Sitting across from Nelson Park, this block was first developed in the early 1900s. The apartment building, which sat roughly mid-block, was the Nelson Court Apartments. Developed by O H Bush, it was designed by Grant & Henderson and built by C F Perry at a cost of $38,000 in 1909. Oakley H Bush lived in a house here before the project was constructed. Oakley Halden Bush was recorded in the 1911 census, living with his sister-in-law, Rosella Mary Bush, both of them born in Ontario. In the previous census, in 1901, he had been living with his wife, Mary, and their two sons (one also called Oakley, and his brother Herbert) in Alberta, where he was shown as a farmer.

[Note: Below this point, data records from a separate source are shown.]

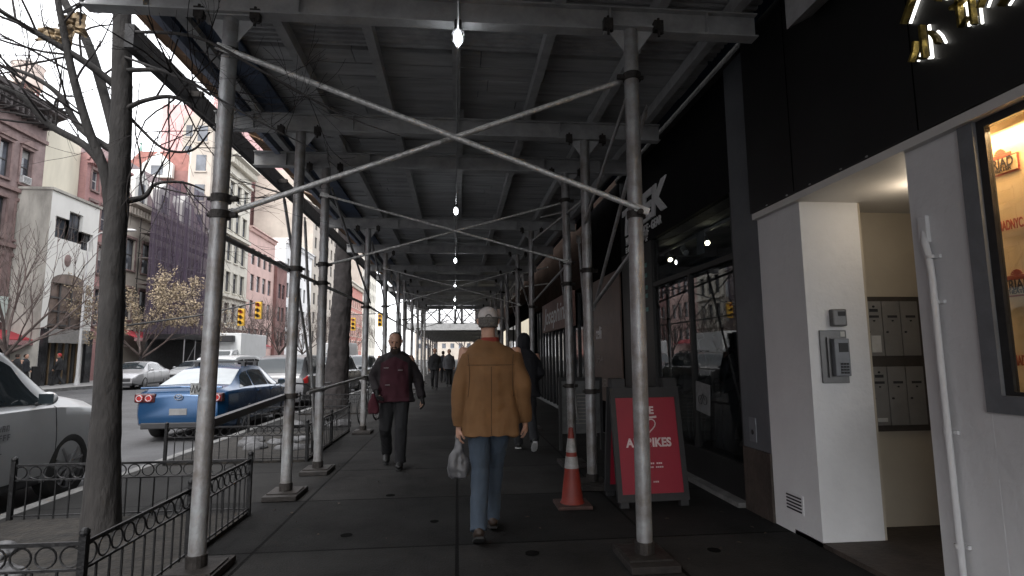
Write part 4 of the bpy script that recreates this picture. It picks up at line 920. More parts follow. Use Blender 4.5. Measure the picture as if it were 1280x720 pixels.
def mkcar(name, label, loc, rz, paint, kind, group=None, cat='car', detail=2, taxi=None, rack=False):
    r = root(name, label, cat, loc, rz, group)
    if kind == 'sedan':
        L, W, H = 4.7, 1.8, 1.45
        c = Car(L, W, H, [(-2.35, .80), (-2.28, 1.0), (-1.75, 1.04), (-.95, 1.38), (-.3, 1.45), (.35, 1.42), (1.15, 1.02), (2.1, .84), (2.35, .60)],
                [(-2.35, .78), (-2.2, .94), (-1.4, .96), (0, .93), (1.1, .90), (2.1, .78), (2.35, .55)], [(-2.35, .80), (-2.2, .93), (-1.7, .99), (0, 1.0), (1.6, .98), (2.1, .90), (2.35, .72)], wb=(-1.38, 1.37), wr=.32)
        sw = [(-1.55, -.78, -1.15, -.70), (-.70, .22, -.62, .22), (.30, 1.02, .30, .45)]; ws_ = (.42, 1.12); rw_ = (-1.72, -.98)
    elif kind == 'suv':
        L, W, H = 4.6, 1.86, 1.68
        c = Car(L, W, H, [(-2.3, .9), (-2.22, 1.12), (-1.85, 1.60), (-1.3, 1.67), (.1, 1.68), (.5, 1.62), (1.2, 1.14), (2.0, 1.0), (2.3, .72)],
                [(-2.3, .88), (-2.15, 1.04), (0, 1.0), (1.1, 1.0), (2.0, .92), (2.3, .65)], [(-2.3, .84), (-2.15, .95), (0, 1), (1.6, .98), (2.05, .90), (2.3, .74)], wb=(-1.32, 1.38), wr=.35, roofw=.74)
        sw = [(-1.95, -1.25, -1.78, -1.25), (-1.17, -.2, -1.17, -.2), (-.12, 1.05, -.12, .62)]; ws_ = (.55, 1.18); rw_ = (-2.2, -1.88)
    else:                        # tall van
        L, W, H = 5.4, 2.0, 2.55
        c = Car(L, W, H, [(-2.7, 2.45), (-2.6, 2.52), (1.0, 2.55), (1.5, 2.3), (2.1, 1.35), (2.6, 1.1), (2.7, .8)],
                [(-2.7, 1.2), (1.5, 1.2), (2.1, 1.12), (2.6, 1.0), (2.7, .75)], [(-2.7, .97), (-2.6, 1), (1.5, 1), (2.3, .94), (2.7, .8)], wb=(-1.6, 1.7), wr=.35, roofw=.86)
        sw = [(.9, 1.95, .9, 1.6)]; ws_ = (1.35, 2.05); rw_ = None
    b = c.body(paint, r)
    for sg in (-1, 1):
        for wy in c.wb: wheel(r, sg*(c.W/2*.985), wy, c.wr, .2, sg, 5 if kind != 'suv' else 10)
        for ya, yb, yta, ytb in sw: c.patch('side_window', CGLASS, r, ya, yb, 5.08, 5.9, yta, ytb, sg)
        mb = MB(); my = 0.82 if kind == 'sedan' else (.85 if kind == 'suv' else 1.75); zc = c.S(my, 4.9, 1).z+.06; xm = c.W/2*.94
        mb.tube([(sg*(xm-.02), my, zc-.03), (sg*(xm+.05), my, zc-.01)], .02, 8)
        mi = MB().ell((sg*(xm+.115), my-.02, zc+.03), (.095, .06, .07), 16, 10); mi.v = [Vector((v.x, max(v.y, my-.055), v.z)) for v in mi.v]
        mo = mi.build('door_mirror', paint, r, smooth=50); MB().box(sg*(xm+.115)-.075, sg*(xm+.115)+.075, my-.058, my-.0555, zc-.02, zc+.08).build('mirror_glass', CGLASS, mo); mb.build('mirror_arm', TRIMB, mo)
        # sills, handles, lamps
        c.patch('sill_trim', TRIMB, r, c.wb[0]+c.wr+.1, c.wb[1]-c.wr-.1, 1.1, 2.0, None, None, sg, .008)
        if kind != 'van':
            for hy in ((-.55, .35) if kind == 'sedan' else (-.95, .1)):
                q = c.S(hy, 3.75, sg); MB().box(min(q.x, q.x+sg*.03), max(q.x, q.x+sg*.03), hy-.09, hy+.09, q.z-.012, q.z+.014).build('door_handle', paint, r, bevel=.005)
        fy = c.L/2
        hl = MB(); 
        c.patch('headlight', LAMPW, r, fy-.38, fy-.10, 3.5, 4.6, None, None, sg, .01)
        if kind == 'sedan' and detail == 3: pass
        else: c.patch('tail_light', LAMPR, r, -fy+.02, -fy+.22, 3.4, 4.7, None, None, sg, .01)
    c.patch('windshield', CGLASS, r, ws_[0], ws_[1], 6.2, 8, both=True)
    if rw_: c.patch('rear_window', mat('rear_glass_frosted', (.24, .26, .27), .25, 0, .08, 3) if detail == 3 else CGLASS, r, rw_[0], rw_[1], 6.2, 8, both=True)
    fy = c.L/2; zb = .3
    # door gaps
    if kind != 'van':
        for gy in ((-.74, .26, 1.1) if kind == 'sedan' else (-1.2, -.16, 1.12)):
            for sg in (-1, 1):
                mb = MB(); mb.tube([c.S(gy, u, sg)+Vector((sg*.001, 0, 0)) for u in (2.1, 2.5, 3, 3.5, 4, 4.8)], .005, 5); mb.build('door_gap', TRIMB, b)
    w1 = c.W/2*.62
    MB().box(-w1, w1, fy-.03, fy+.012, .42, .58).build('grille', TRIMB, r, bevel=.01)
    MB().box(-.16, .16, fy+.012, fy+.02, .40, .50).build('number_plate', M['white_plastic'], r)
    MB().box(-w1*1.15, w1*1.15, fy-.1, fy+.02, .22, .36).build('front_bumper_trim', TRIMB, r, bevel=.02)
    zr = .72 if kind == 'sedan' else .8
    MB().box(-.16, .16, -fy-.012, -fy+.01, zr-.2 if detail == 3 else zr-.06, zr-.08 if detail == 3 else zr+.06).build('number_plate', mat('plate', (.2, .2, .2), .5), r)
    MB().box(-w1*1.2, w1*1.2, -fy-.015, -fy+.1, .26, .38).build('rear_bumper_trim', TRIMB, r, bevel=.02)
    if detail == 3:              # twin round tail lamps, badge, roof bars, boot lip
        for sg in (-1, 1):
            hs_ = MB().box(sg*.62-.19, sg*.62+.19, -fy-.02, -fy+.12, .76, .93).build('tail_light', mat('smoked_lens', (.05, .012, .012), .2), r, bevel=.03)
            for dx, mm in ((.09, LAMPR), (-.08, LAMPW)):
                q = MB().cyl((sg*(.62+dx), -fy-.035, .845), (sg*(.62+dx), -fy+.0, .845), .07, 22); lo = q.build('lamp', LAMPR, hs_, smooth=40)
                MB().tube([(sg*(.62+dx)+.052*math.cos(2*PI*j/20), -fy-.038, .845+.052*math.sin(2*PI*j/20)) for j in range(21)], .007, 6).build('lamp_ring', LAMPW, hs_)
        mb = MB().tube([(.075*math.cos(2*PI*j/20), -fy-.022, .86+.05*math.sin(2*PI*j/20)) for j in range(21)], .008, 6); mb.tube([(-.05, -fy-.022, .88), (0, -fy-.025, .855), (.05, -fy-.022, .88)], .007, 6); mb.build('badge', RIM, r)
        mb = MB(); mb.tube([(x_, -2.28+.04*abs(x_), 1.045-.02*abs(x_)) for x_ in (-.75, -.4, 0, .4, .75)], .022, 8); mb.build('boot_lip', paint, r)
        rack = True
    if rack:
        zt = c.H
        for y in (-.5, .25):
            mb = MB().bar((-.56, y, zt+.06), (.56, y, zt+.06), .05, .03)
            for sg in (-1, 1): mb.box(sg*.5-.04, sg*.5+.04, y-.05, y+.05, zt-.05, zt+.06)
            mb.build('roof_bar', TRIMB, r)
    return r, c
BLUEP = mat('blue_car_paint', (.005, .040, .105), .22, .35, .05, 3, spec=.6)
WHITEP = mat('white_car_paint', (.36, .37, .38), .3, 0, .04, 3)
SILVP = mat('silver_car_paint', (.36, .36, .37), .3, .5, .05, 3)
GREYP = mat('grey_car_paint', (.10, .10, .105), .3, .4, .06, 3)
DARKP = mat('dark_car_paint', (.03, .032, .035), .25, .2, .06, 3)
CGR = 'vehicles parked along the near kerb'; TGR = 'vehicles on the far side of the street'
r, wc = mkcar('parked_car', 'white car with dark lettering on its door, nearest at the left edge', (-5.46, 5.88, RZ), 0, WHITEP, 'suv', CGR); r.scale = (1, 1, 1.06)
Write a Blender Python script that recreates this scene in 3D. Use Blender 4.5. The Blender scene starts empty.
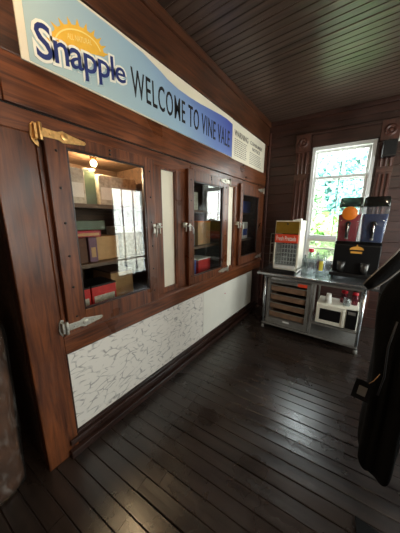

In earlier census records he was in Ontario; in 1871 aged 19, still living with his parents and eight siblings in Medonte, Simcoe. George and Mary were both born in England. Oakley Bush and his family first show up in Vancouver in 1908, and he died in 1932.
His death notice in 1932 (when he was 80) showed him (accurately) as Oakley Hallen Bush, and mentioned a daughter as well as his sons, also living in Vancouver. In 1926 he had become a shareholder in the Bush Petroleum Corporation, with his son Oakley Beaumont Bush, who was described as a mine owner. He appears to have later moved to California. By the mid 1920s the building was a boarding house called the Langham Hotel, run by John Dann and Robert Parkinson.
There were two houses on the lot to the west, the first built in 1904 by John Parks who had Purdy and Lonergan build the $2,400 structure. The others in this 1966 picture were all built around the same time, late in 1904 or early 1905. Those are in the ‘lost permit’ period, so we don’t know who built them, although both 1155 and 1157 Nelson (one of which was built by Mr. Parks) appeared in the 1905 directory, as did the two houses beyond them, 1161 and 1171. Robinson McMorran, a canner, lived at 1155, William Whitmayer, an engineer, at 1157, Alexander J McPherson at 1161 and Hector Mackenzie, who worked in insurance at 1171. Charles Nelson, who owned a drugstore on Granville, was in the last house on the block that dated from the turn of the century.
Today there’s a brutalist 1969 concrete rental tower on the right of the image, called Nicholson Tower. Developed by CMHC and designed by Arthur Erickson and Geoffrey Massey, it is set in extensive grounds, which are all that can be seen from this angle. Beyond it is a 1985 strata tower designed by Oberto Orberti, next to a 1975 strata designed by Lort and Lort.